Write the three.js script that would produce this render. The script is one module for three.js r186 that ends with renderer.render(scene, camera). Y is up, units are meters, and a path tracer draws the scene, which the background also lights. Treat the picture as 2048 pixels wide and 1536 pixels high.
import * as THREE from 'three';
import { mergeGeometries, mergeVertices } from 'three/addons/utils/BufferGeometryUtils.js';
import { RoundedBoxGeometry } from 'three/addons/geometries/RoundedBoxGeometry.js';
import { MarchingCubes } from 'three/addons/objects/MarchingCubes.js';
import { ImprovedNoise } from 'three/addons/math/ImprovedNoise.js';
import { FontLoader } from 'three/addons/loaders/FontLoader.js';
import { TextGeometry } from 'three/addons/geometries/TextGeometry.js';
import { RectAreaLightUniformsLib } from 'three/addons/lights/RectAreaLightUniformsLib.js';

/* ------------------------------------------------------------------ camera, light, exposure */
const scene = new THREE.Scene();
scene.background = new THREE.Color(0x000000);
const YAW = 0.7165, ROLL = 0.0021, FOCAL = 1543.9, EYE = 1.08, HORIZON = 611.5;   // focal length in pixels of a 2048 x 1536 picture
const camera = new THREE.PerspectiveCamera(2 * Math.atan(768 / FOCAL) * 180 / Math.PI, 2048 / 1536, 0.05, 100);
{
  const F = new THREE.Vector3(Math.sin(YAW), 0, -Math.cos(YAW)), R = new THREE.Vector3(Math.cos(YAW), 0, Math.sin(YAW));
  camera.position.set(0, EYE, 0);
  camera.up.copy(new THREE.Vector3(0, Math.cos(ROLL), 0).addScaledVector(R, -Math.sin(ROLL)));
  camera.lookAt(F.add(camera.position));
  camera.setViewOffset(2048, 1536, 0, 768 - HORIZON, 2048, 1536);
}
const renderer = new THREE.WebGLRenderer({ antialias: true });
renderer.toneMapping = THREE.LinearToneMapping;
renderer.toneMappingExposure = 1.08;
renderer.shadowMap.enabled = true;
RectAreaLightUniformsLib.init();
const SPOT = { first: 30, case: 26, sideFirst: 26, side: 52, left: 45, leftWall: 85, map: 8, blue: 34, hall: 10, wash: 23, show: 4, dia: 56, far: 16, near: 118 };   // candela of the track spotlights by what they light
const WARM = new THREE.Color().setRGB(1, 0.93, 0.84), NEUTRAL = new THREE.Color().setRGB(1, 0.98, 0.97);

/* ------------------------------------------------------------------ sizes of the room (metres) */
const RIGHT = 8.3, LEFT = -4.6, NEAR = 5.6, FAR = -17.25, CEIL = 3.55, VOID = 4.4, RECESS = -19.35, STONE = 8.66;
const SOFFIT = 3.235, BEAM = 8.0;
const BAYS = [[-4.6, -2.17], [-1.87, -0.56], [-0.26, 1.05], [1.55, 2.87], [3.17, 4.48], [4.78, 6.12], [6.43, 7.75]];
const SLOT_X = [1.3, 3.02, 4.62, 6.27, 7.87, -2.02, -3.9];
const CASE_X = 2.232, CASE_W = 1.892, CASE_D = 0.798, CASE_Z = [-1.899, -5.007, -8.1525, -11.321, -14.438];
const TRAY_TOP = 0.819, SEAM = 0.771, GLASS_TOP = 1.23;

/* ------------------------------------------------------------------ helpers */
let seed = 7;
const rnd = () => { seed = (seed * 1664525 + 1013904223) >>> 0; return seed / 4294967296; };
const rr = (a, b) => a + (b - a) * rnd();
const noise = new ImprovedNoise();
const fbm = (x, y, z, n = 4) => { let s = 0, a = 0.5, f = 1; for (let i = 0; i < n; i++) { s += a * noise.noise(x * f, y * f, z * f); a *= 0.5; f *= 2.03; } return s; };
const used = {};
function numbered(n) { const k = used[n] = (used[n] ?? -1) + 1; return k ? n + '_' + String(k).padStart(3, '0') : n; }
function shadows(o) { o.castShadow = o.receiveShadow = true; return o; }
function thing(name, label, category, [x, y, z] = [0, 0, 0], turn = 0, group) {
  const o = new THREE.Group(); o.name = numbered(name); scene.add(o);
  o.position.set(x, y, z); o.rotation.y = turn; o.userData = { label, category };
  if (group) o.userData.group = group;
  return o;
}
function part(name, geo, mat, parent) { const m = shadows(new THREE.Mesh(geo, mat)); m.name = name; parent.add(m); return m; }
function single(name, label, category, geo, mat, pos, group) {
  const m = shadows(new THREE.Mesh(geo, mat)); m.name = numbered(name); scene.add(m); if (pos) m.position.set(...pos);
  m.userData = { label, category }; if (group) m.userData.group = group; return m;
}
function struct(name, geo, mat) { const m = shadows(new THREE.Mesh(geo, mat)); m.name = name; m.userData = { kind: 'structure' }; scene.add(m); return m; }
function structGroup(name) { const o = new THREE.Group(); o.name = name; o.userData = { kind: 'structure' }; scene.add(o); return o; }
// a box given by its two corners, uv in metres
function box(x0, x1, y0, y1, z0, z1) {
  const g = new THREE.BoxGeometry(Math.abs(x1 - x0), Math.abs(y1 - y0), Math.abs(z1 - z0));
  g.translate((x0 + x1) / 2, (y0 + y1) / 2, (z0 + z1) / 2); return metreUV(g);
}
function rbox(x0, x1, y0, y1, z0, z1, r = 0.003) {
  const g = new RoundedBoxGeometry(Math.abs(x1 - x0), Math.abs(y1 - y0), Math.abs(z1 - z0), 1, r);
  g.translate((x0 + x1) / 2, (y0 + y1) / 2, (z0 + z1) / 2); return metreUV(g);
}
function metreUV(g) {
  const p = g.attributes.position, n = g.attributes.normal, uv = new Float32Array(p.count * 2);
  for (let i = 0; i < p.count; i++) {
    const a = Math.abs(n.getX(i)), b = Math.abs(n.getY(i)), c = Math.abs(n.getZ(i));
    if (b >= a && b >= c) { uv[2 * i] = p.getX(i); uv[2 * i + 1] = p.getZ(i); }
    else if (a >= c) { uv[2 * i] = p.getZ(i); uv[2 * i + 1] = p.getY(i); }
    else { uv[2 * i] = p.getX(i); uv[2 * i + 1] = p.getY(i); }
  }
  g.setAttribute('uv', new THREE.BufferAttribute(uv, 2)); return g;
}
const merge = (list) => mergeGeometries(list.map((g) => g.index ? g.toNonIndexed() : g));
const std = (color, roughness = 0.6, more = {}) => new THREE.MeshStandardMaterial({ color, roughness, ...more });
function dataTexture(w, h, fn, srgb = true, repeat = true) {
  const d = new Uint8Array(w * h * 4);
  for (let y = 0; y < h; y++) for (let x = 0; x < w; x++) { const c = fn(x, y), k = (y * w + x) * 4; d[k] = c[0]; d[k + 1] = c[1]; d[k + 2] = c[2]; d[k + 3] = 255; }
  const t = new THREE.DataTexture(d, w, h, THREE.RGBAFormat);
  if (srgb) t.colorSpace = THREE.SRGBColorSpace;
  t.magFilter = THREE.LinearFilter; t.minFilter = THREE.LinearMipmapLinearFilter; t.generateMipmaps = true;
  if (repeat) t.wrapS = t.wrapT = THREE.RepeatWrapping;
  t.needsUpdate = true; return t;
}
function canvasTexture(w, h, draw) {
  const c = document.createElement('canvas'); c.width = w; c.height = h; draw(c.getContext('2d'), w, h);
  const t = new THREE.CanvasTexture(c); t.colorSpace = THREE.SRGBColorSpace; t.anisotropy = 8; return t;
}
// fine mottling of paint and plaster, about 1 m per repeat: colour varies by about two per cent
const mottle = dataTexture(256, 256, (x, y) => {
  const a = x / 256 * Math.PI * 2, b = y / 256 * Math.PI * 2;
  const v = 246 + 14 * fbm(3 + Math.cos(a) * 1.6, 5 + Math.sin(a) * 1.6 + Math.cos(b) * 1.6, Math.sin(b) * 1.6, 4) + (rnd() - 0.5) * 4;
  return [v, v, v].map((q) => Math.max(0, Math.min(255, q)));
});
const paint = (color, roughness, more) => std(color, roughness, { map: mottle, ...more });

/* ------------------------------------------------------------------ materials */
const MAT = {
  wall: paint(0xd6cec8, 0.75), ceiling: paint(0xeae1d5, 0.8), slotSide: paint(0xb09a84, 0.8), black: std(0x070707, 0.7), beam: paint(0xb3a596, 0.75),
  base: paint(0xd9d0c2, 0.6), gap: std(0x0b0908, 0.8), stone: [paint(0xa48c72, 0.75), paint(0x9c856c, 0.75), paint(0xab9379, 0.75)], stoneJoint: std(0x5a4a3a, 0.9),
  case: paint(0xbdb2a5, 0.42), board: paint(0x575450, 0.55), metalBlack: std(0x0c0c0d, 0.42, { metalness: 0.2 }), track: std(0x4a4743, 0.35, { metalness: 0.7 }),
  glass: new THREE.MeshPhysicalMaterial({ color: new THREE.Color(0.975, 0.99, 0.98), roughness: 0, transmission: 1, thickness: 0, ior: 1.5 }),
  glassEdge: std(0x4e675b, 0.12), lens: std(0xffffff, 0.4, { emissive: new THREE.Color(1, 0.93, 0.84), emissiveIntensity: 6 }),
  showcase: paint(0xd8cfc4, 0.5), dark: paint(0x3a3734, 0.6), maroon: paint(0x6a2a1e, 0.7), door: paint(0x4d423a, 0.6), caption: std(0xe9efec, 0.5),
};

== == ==

● Goal: Extract every line that has the string "background" in it.

● Written solution:
Write the three.js script that would produce this render. The script is one module for three.js r186 that ends with renderer.render(scene, camera). Y is up, units are meters, and a path tracer draws the scene, which the background also lights. Treat the picture as 2048 pixels wide and 1536 pixels high.
scene.background = new THREE.Color(0x000000);